Exactly the lines from the start of the data through the line containing "COL = SC.collection" should be output, with both ends kept and nothing added.

————

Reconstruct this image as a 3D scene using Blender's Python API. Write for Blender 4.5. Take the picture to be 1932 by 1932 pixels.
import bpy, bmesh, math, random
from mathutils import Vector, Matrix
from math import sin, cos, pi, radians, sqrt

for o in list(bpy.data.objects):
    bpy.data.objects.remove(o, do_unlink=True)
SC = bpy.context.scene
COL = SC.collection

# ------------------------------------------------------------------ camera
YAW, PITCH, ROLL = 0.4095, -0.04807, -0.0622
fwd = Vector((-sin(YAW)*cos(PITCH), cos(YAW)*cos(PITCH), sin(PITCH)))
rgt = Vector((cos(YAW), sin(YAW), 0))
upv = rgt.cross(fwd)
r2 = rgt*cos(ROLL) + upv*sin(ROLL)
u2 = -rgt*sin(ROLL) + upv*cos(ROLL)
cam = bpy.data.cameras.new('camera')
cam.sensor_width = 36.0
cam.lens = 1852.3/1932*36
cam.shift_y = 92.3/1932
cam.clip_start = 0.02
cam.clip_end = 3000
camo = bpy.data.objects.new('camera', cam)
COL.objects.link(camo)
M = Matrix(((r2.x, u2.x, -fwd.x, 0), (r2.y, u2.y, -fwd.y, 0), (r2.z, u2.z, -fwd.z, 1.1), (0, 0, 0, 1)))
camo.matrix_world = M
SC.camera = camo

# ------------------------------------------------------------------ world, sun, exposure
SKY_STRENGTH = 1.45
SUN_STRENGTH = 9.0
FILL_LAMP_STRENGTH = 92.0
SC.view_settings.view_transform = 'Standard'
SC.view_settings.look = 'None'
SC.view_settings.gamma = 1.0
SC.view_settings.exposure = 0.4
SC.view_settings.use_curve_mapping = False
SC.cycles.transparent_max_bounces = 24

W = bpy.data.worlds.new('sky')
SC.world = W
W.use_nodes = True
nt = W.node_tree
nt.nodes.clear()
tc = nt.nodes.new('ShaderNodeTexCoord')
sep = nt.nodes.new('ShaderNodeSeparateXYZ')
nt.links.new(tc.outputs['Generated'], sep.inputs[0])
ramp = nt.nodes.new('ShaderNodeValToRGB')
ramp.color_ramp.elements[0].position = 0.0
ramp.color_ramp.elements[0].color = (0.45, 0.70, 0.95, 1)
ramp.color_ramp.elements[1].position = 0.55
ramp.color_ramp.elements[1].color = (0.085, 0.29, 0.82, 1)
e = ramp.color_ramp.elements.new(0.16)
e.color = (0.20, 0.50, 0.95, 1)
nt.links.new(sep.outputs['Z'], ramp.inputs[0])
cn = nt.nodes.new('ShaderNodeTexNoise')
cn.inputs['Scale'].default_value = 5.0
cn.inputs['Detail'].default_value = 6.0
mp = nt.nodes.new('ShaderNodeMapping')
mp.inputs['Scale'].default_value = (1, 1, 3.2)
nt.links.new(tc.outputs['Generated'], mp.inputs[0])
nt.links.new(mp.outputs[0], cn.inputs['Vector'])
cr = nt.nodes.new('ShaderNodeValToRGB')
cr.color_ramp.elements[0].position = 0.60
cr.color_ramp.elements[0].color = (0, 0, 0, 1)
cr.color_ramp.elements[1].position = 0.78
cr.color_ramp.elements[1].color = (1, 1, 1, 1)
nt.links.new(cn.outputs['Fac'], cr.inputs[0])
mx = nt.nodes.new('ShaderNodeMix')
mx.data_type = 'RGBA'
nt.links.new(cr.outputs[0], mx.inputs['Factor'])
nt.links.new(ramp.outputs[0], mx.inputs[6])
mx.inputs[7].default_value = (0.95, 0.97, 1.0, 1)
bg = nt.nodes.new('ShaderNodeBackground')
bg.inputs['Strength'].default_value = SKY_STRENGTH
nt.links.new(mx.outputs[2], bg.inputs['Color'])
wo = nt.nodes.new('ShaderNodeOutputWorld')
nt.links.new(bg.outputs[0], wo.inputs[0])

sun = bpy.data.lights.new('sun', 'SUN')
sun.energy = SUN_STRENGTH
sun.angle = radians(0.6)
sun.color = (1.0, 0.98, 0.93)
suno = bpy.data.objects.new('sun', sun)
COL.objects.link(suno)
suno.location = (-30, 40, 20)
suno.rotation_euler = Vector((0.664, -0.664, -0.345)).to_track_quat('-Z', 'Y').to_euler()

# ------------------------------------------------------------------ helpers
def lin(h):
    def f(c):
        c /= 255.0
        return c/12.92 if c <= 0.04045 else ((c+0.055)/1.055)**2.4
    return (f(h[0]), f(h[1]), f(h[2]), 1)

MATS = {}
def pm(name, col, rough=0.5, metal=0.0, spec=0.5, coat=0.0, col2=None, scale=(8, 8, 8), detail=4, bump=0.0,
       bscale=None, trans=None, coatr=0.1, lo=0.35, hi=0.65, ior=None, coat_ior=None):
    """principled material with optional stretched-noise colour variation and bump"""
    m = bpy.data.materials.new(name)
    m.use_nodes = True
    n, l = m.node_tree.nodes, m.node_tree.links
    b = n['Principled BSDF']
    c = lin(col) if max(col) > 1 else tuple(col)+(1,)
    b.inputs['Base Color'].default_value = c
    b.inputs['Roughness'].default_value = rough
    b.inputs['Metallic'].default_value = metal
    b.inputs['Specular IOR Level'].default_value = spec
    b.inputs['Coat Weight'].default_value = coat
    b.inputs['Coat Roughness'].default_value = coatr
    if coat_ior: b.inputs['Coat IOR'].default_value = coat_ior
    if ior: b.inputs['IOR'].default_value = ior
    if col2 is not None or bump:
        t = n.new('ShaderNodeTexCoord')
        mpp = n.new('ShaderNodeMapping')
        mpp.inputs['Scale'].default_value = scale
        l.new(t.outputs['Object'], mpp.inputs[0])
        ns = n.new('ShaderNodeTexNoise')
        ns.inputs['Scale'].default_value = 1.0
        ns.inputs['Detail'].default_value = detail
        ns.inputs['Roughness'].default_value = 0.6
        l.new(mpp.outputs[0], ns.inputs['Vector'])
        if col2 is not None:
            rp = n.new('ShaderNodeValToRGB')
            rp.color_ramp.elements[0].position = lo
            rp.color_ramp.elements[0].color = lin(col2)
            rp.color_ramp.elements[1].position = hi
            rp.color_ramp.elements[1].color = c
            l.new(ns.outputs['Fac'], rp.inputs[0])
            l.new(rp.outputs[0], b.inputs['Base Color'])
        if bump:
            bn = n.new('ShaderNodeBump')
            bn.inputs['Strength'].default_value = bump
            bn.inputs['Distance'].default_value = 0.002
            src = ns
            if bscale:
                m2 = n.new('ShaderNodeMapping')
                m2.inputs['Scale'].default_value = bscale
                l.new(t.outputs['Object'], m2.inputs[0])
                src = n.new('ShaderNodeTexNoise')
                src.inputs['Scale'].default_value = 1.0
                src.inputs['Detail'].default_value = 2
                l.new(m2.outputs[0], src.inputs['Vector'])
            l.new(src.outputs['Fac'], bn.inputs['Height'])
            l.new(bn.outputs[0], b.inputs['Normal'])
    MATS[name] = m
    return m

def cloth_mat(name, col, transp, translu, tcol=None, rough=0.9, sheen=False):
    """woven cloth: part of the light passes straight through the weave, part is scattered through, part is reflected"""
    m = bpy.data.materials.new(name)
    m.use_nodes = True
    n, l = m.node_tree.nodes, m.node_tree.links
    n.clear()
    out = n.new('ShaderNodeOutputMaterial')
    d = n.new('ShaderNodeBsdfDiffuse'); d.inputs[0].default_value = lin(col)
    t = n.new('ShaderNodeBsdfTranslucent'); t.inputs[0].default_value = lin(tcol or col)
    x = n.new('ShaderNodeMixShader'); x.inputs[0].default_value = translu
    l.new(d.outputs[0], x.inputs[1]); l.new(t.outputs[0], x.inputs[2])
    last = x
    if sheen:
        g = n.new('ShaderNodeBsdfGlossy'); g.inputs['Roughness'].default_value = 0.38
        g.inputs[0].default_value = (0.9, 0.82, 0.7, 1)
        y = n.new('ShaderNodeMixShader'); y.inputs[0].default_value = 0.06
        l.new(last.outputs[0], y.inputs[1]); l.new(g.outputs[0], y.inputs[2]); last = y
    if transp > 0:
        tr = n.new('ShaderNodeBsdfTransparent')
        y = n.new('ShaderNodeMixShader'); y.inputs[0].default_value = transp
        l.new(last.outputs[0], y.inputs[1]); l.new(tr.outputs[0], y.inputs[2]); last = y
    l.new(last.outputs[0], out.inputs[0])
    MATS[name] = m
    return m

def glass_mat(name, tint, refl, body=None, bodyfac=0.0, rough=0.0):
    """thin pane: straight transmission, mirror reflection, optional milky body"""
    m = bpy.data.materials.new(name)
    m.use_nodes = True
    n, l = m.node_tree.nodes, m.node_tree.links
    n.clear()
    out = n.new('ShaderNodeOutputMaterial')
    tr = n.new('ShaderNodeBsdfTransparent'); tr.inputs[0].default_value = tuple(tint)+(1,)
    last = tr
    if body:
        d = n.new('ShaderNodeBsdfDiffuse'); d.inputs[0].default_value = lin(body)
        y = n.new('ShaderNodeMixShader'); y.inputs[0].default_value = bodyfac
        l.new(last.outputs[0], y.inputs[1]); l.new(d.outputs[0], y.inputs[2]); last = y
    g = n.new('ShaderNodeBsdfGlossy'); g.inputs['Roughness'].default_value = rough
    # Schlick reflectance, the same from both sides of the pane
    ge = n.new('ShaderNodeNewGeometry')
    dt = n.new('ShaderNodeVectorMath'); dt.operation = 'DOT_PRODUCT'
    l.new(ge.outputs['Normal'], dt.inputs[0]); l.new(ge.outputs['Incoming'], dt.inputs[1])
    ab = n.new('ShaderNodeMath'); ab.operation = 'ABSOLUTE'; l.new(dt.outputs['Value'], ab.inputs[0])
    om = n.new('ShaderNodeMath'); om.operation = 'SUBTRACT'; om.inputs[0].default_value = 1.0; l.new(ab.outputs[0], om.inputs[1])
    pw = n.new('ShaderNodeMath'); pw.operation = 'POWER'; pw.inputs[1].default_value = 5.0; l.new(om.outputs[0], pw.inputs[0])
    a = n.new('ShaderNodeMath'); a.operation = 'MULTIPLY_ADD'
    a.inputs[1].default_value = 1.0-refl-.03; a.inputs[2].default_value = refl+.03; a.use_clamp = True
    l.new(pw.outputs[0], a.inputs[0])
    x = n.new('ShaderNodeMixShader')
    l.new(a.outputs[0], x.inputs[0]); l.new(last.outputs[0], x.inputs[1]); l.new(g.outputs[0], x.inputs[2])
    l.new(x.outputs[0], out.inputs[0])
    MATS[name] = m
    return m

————

» **RESPONSE**
Reconstruct this image as a 3D scene using Blender's Python API. Write for Blender 4.5. Take the picture to be 1932 by 1932 pixels.
import bpy, bmesh, math, random
from mathutils import Vector, Matrix
from math import sin, cos, pi, radians, sqrt

for o in list(bpy.data.objects):
    bpy.data.objects.remove(o, do_unlink=True)
SC = bpy.context.scene
COL = SC.collection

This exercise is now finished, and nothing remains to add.